Buyelwa Kota said that two years after she started working at Endulini she had been told they would become shareholders in the farm but that it would be five years until they received their dividends.
Kota said she had signed papers without knowing what they meant and in the time she had been a beneficiary, she had only received dividends once.
“Around 2009, I received an amount of R2,000 and I didn’t get it because in those five years we’ve been apparently paying off this loan we took.
“I worked very hard in order to receive just that money,” Kota said.
She said life was hard since leaving the farm as she had to take care of her mother, her two children, her sick sister and her sister’s two children.
“I was evicted from the farm and when I inquired [about] what happens to my shares I was told I was no longer a shareholder,” Kota said.
Former Endulini employee Abey James said he had been working on the farm for four years when Ferreira told them “he would make our day by making us shareholders”.
“No-one ever received anything and then treatment at the farm changed for the worst for us and now we’re unemployed and no longer beneficiaries,” James said.
But Schoeman labelled the allegations as false and defamatory, saying there was a concerted effort and “vicious” campaign against the Ferreira family and Endulini.
“There was nothing sinister in these transactions and it was done under the control and auspices of the department [of land reform],” Schoeman said.
“The transactions were above board, transparent, properly documented and can be verified.”

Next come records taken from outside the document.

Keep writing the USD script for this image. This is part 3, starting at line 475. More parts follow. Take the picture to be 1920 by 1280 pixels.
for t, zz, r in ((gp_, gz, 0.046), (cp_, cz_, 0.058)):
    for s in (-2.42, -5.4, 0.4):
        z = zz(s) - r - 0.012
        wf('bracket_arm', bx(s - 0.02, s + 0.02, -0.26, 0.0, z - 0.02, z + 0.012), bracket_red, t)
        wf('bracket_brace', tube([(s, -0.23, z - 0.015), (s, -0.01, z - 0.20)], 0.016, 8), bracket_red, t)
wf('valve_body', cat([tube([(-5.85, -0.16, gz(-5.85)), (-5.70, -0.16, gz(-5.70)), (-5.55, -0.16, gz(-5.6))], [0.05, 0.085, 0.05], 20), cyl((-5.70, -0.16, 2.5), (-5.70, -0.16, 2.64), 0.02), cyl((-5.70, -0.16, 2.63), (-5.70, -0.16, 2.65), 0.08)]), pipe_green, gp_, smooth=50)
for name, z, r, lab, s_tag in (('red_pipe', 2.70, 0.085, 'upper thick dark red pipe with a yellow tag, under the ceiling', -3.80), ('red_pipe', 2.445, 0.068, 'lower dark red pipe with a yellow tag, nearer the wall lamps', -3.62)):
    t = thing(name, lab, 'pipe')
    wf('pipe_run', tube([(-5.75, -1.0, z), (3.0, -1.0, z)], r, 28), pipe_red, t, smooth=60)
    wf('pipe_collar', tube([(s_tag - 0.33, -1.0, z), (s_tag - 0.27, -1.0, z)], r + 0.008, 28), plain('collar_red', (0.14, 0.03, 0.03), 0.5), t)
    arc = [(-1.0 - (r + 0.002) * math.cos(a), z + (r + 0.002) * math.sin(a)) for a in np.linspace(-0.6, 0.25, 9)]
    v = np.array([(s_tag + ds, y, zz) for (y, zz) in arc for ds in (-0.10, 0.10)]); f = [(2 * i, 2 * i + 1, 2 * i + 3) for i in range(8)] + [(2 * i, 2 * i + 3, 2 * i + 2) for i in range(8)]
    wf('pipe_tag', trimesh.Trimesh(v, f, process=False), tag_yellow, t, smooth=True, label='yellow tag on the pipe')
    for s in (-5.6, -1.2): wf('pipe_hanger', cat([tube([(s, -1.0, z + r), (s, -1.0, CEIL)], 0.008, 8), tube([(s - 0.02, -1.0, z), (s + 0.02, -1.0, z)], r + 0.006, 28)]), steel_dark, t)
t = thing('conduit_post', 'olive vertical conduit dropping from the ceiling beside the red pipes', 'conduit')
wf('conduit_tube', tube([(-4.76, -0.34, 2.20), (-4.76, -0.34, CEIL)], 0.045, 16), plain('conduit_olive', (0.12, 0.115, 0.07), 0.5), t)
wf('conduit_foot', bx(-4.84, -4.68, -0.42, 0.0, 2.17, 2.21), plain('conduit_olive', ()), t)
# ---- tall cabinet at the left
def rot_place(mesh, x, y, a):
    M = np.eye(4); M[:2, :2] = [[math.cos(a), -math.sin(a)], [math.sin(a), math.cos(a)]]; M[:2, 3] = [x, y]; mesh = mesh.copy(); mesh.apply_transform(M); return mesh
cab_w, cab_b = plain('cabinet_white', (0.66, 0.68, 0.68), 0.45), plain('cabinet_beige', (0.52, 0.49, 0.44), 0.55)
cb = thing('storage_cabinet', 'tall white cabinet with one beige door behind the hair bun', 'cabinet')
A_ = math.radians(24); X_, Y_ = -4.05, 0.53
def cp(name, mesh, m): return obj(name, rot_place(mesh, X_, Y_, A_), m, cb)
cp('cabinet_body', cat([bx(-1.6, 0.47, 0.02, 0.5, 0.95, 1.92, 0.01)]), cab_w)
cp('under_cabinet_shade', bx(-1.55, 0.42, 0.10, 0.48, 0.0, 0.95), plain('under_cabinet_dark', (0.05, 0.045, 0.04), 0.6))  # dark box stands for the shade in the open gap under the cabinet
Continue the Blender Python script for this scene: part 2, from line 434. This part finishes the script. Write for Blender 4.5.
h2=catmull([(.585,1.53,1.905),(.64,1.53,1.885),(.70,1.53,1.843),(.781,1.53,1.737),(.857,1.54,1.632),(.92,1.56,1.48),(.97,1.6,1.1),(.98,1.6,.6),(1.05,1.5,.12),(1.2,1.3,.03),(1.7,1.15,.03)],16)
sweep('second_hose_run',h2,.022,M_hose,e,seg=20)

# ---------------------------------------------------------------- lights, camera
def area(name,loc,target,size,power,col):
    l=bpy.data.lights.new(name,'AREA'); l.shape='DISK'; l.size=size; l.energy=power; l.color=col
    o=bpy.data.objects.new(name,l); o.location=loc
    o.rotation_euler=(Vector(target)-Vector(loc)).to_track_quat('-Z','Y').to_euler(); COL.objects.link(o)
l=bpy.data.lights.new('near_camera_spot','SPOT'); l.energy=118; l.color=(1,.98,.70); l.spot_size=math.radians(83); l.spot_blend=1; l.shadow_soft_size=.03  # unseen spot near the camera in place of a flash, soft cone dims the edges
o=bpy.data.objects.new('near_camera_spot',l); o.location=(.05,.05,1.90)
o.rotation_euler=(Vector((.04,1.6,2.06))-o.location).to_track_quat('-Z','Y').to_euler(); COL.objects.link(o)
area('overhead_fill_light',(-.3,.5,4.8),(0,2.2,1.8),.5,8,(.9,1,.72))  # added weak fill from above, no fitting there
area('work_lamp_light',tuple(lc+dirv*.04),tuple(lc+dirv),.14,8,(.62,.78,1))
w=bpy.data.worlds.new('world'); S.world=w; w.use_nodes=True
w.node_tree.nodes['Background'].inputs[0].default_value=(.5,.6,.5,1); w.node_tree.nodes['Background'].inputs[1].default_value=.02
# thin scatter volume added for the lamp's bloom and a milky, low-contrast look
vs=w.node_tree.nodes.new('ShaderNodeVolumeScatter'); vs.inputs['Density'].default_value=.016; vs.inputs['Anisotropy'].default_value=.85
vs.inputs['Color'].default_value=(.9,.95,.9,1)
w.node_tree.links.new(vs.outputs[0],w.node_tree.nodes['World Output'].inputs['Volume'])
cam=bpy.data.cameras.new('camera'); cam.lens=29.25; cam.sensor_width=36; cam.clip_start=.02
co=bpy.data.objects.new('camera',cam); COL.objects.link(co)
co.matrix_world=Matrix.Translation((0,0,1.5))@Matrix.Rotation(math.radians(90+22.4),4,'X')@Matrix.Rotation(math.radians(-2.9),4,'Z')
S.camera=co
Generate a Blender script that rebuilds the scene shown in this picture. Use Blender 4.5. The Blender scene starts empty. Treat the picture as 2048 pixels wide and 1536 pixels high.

Schoeman added that Kota and James were no longer beneficiaries because they were “bad leavers” – they were either fired or had resigned – a clause clearly outlined in the trust agreement.
Mbewana confirmed that the land reform department helped the beneficiaries to buy shares in the farms through the equity share scheme.
She said the department assisted farmers through the Land Redistribution for Agricultural Development (LRAD) programme.